• **TASK DETAILS**: Faithfully return all lines, omitting every embedded picture.

• **DATASET EXTRACT**:

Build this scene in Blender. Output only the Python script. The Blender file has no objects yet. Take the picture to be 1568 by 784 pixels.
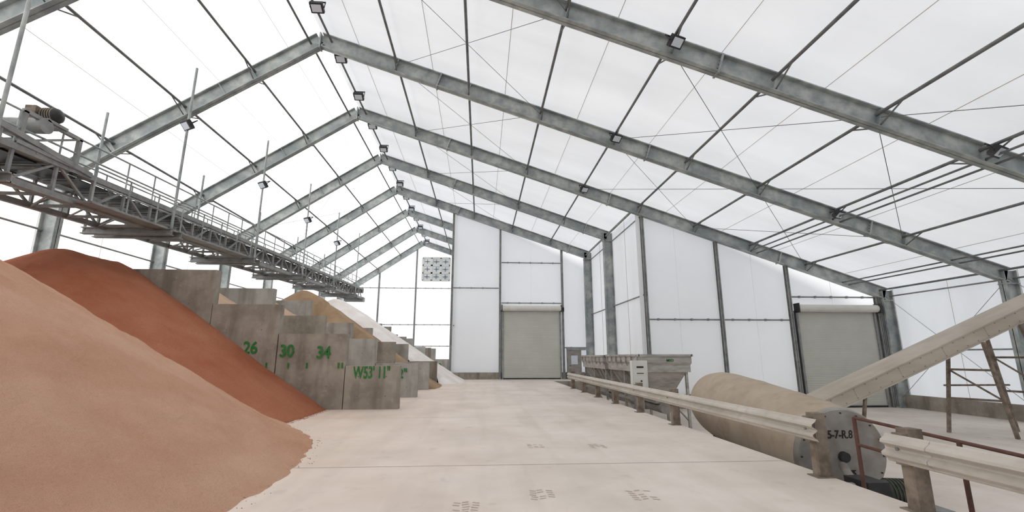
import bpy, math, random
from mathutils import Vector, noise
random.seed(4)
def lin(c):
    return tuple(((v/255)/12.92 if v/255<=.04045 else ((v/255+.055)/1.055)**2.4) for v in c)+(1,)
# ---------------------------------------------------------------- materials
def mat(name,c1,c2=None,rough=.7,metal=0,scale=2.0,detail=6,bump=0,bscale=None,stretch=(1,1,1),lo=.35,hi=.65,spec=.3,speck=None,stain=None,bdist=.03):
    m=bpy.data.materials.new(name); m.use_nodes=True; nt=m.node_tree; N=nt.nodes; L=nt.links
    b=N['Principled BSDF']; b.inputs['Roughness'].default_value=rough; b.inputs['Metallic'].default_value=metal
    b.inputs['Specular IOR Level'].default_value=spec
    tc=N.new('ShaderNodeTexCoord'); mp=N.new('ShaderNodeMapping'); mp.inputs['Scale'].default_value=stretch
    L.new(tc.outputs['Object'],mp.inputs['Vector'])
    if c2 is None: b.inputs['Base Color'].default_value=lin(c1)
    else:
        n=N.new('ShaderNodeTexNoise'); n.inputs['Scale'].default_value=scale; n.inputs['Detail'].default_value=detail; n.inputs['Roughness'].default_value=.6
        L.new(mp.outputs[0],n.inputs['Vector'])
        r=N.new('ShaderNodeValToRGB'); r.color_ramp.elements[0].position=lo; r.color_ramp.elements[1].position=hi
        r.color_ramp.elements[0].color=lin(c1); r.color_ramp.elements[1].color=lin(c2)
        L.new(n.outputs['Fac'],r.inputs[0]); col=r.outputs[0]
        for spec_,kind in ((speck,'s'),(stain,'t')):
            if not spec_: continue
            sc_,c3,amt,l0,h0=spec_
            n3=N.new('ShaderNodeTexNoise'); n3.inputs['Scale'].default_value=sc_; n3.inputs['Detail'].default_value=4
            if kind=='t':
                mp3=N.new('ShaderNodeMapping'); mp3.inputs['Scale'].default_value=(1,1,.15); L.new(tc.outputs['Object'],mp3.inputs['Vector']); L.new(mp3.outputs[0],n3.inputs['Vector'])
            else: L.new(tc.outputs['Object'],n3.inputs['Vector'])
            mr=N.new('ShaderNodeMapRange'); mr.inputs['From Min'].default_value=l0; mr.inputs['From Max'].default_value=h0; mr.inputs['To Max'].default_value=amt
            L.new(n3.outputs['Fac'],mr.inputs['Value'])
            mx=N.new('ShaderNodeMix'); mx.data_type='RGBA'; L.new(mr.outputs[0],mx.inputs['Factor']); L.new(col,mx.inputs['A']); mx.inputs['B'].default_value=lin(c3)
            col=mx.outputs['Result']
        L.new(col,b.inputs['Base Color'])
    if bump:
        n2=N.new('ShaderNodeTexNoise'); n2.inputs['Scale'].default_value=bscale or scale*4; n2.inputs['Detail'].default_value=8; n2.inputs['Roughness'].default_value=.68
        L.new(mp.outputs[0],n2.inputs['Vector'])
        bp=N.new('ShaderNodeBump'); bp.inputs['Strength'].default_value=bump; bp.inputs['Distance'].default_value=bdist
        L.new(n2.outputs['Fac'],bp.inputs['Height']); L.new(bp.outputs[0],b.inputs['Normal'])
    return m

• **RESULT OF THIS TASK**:
Build this scene in Blender. Output only the Python script. The Blender file has no objects yet. Take the picture to be 1568 by 784 pixels.
import bpy, math, random
from mathutils import Vector, noise
random.seed(4)
def lin(c):
    return tuple(((v/255)/12.92 if v/255<=.04045 else ((v/255+.055)/1.055)**2.4) for v in c)+(1,)
# ---------------------------------------------------------------- materials
def mat(name,c1,c2=None,rough=.7,metal=0,scale=2.0,detail=6,bump=0,bscale=None,stretch=(1,1,1),lo=.35,hi=.65,spec=.3,speck=None,stain=None,bdist=.03):
    m=bpy.data.materials.new(name); m.use_nodes=True; nt=m.node_tree; N=nt.nodes; L=nt.links
    b=N['Principled BSDF']; b.inputs['Roughness'].default_value=rough; b.inputs['Metallic'].default_value=metal
    b.inputs['Specular IOR Level'].default_value=spec
    tc=N.new('ShaderNodeTexCoord'); mp=N.new('ShaderNodeMapping'); mp.inputs['Scale'].default_value=stretch
    L.new(tc.outputs['Object'],mp.inputs['Vector'])
    if c2 is None: b.inputs['Base Color'].default_value=lin(c1)
    else:
        n=N.new('ShaderNodeTexNoise'); n.inputs['Scale'].default_value=scale; n.inputs['Detail'].default_value=detail; n.inputs['Roughness'].default_value=.6
        L.new(mp.outputs[0],n.inputs['Vector'])
        r=N.new('ShaderNodeValToRGB'); r.color_ramp.elements[0].position=lo; r.color_ramp.elements[1].position=hi
        r.color_ramp.elements[0].color=lin(c1); r.color_ramp.elements[1].color=lin(c2)
        L.new(n.outputs['Fac'],r.inputs[0]); col=r.outputs[0]
        for spec_,kind in ((speck,'s'),(stain,'t')):
            if not spec_: continue
            sc_,c3,amt,l0,h0=spec_
            n3=N.new('ShaderNodeTexNoise'); n3.inputs['Scale'].default_value=sc_; n3.inputs['Detail'].default_value=4
            if kind=='t':
                mp3=N.new('ShaderNodeMapping'); mp3.inputs['Scale'].default_value=(1,1,.15); L.new(tc.outputs['Object'],mp3.inputs['Vector']); L.new(mp3.outputs[0],n3.inputs['Vector'])
            else: L.new(tc.outputs['Object'],n3.inputs['Vector'])
            mr=N.new('ShaderNodeMapRange'); mr.inputs['From Min'].default_value=l0; mr.inputs['From Max'].default_value=h0; mr.inputs['To Max'].default_value=amt
            L.new(n3.outputs['Fac'],mr.inputs['Value'])
            mx=N.new('ShaderNodeMix'); mx.data_type='RGBA'; L.new(mr.outputs[0],mx.inputs['Factor']); L.new(col,mx.inputs['A']); mx.inputs['B'].default_value=lin(c3)
            col=mx.outputs['Result']
        L.new(col,b.inputs['Base Color'])
    if bump:
        n2=N.new('ShaderNodeTexNoise'); n2.inputs['Scale'].default_value=bscale or scale*4; n2.inputs['Detail'].default_value=8; n2.inputs['Roughness'].default_value=.68
        L.new(mp.outputs[0],n2.inputs['Vector'])
        bp=N.new('ShaderNodeBump'); bp.inputs['Strength'].default_value=bump; bp.inputs['Distance'].default_value=bdist
        L.new(n2.outputs['Fac'],bp.inputs['Height']); L.new(bp.outputs[0],b.inputs['Normal'])
    return m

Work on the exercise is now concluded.